From Horizon’s facility at Hustpark Building No. 4, Zhongxing East Street, Xingtai, Hebei, China, the Wing nut & tie rod set ships worldwide. The tie rod anchors panels, sometimes left embedded as a “lost part.” The nut, waler plate, and water stop round out the system. Many customers say the upgrade from generic castings to ductile-iron nuts is the moment leakage stops and rework costs nose-dive.
In practice, a formwork wing nut mates with DW15 or DW20 threaded rods, drawing panels tight against walers. Simple, fast, glove-friendly—especially when time is short and pour windows are unforgiving.
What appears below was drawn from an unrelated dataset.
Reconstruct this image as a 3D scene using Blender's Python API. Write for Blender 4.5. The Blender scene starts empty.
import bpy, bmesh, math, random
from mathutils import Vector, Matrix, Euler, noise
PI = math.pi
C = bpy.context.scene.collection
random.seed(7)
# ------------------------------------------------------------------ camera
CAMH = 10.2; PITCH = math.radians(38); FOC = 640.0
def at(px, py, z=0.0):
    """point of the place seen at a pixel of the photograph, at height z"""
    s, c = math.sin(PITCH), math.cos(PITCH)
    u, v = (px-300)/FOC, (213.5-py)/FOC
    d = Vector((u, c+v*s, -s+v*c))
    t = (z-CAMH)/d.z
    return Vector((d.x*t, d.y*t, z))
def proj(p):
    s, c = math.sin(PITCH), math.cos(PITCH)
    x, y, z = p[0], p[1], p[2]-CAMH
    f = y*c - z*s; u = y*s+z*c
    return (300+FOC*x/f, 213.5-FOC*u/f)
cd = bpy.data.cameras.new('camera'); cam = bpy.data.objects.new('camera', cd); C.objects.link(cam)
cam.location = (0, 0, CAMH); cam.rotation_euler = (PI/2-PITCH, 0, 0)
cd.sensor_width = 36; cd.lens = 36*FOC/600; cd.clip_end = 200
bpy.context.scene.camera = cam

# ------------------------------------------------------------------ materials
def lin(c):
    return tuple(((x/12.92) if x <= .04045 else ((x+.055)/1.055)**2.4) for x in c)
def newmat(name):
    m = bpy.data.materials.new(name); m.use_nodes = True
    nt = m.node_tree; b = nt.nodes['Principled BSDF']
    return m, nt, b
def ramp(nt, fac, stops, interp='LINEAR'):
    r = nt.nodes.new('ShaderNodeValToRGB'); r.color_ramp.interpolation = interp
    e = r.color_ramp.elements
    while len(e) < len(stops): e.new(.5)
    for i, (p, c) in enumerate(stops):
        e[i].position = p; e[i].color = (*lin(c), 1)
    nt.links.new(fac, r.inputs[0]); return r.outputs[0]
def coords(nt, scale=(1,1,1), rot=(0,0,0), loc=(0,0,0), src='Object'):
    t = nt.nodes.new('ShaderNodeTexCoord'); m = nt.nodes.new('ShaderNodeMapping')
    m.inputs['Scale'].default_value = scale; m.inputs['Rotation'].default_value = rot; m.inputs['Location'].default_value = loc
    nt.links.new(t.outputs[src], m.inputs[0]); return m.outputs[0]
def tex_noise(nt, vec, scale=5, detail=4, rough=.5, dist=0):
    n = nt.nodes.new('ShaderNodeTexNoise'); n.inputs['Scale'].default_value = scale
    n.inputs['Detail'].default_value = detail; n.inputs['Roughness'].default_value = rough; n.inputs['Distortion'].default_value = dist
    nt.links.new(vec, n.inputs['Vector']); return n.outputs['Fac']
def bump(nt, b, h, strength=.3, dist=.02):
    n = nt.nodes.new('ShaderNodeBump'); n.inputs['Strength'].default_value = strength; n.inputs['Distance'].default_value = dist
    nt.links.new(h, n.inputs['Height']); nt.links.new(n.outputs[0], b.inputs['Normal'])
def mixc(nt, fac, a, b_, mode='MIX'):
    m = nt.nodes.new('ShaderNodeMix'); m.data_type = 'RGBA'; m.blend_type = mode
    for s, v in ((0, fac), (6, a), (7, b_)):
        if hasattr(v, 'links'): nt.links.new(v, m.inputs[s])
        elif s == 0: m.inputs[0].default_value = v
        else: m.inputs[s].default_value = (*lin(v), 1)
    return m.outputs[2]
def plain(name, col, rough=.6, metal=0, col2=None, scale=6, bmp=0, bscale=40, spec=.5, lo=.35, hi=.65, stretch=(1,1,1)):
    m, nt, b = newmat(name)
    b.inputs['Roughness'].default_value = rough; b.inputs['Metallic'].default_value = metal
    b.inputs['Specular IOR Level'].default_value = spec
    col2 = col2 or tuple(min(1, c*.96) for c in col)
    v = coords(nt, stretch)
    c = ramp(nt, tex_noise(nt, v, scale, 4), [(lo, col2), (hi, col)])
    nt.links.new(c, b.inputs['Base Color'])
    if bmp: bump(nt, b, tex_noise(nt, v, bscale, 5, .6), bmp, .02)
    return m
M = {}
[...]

| Thread interface | DW15 (15/17) and DW20 (20/22) |
| Nut material | Ductile iron ≈ EN-GJS-400-15 (EN 1563), or forged steel for heavy-duty |
| Tie rod steel | Carbon steel, approx. ISO 898-1 Grade 5.8/8.8 equivalents (real-world use may vary) |
| Finish | Black, electro-galvanized, or hot-dip galvanized (ISO 1461) |
| Breaking load (DW15) | ≈ 180 kN; recommended working ≈ 90 kN |
| Breaking load (DW20) | ≈ 260 kN; recommended working ≈ 120 kN |
| Reusable cycles | 50–100+ with proper cleaning/lube (site conditions matter) |
Materials are selected to DIN 18216 intent for formwork anchorages. Nuts are cast (or forged), shot-blasted, machined, then coated. Tie rods are rolled-threaded to maintain fiber continuity. QC includes: tensile tests (ISO 6892-1 methods), proof-load checks, torque-to-failure sampling, coating thickness checks (ISO 1461), and random salt-spray for zinc variants. Service life? I’ve seen crews push well past 100 reuses when rods are kept straight and threads are oiled—small habit, big payoff.
| Vendor | Load rating | Certs | Lead time | Customization |
|---|---|---|---|---|
| Horizon Form (China) | DW15 ≈180 kN, DW20 ≈260 kN | ISO 9001; in-house tests per DIN 18216 intent | ≈ 2–4 weeks | Logo, coating, special wings, water-stop sets |
| Vendor A (EU) | Similar ratings (spec-sheet) | ISO 9001, CE on related systems | ≈ 1–3 weeks | Broad SKUs, premium finishes |
| Vendor B (APAC) | Adequate for light-medium duty | Factory QC statements | ≈ 3–6 weeks | Limited |
A mid-rise core in humid coastal climate swapped to formwork wing nut sets with hot-dip galvanized rods. Result: tie replacement rate dropped ≈35%, panel seepage during cold joints fell noticeably (site QC logs), and cycle time improved by about half a shift per floor. Not glamorous, but the PM told me it “paid for itself by Level 9.”
Final thought: the formwork wing nut is one of those parts nobody praises when everything goes right—but everyone notices when it doesn’t. Choose a spec that matches your pressure, your reuse plan, and your weather, and you’ll feel the difference in the pour schedule, not just the toolbox.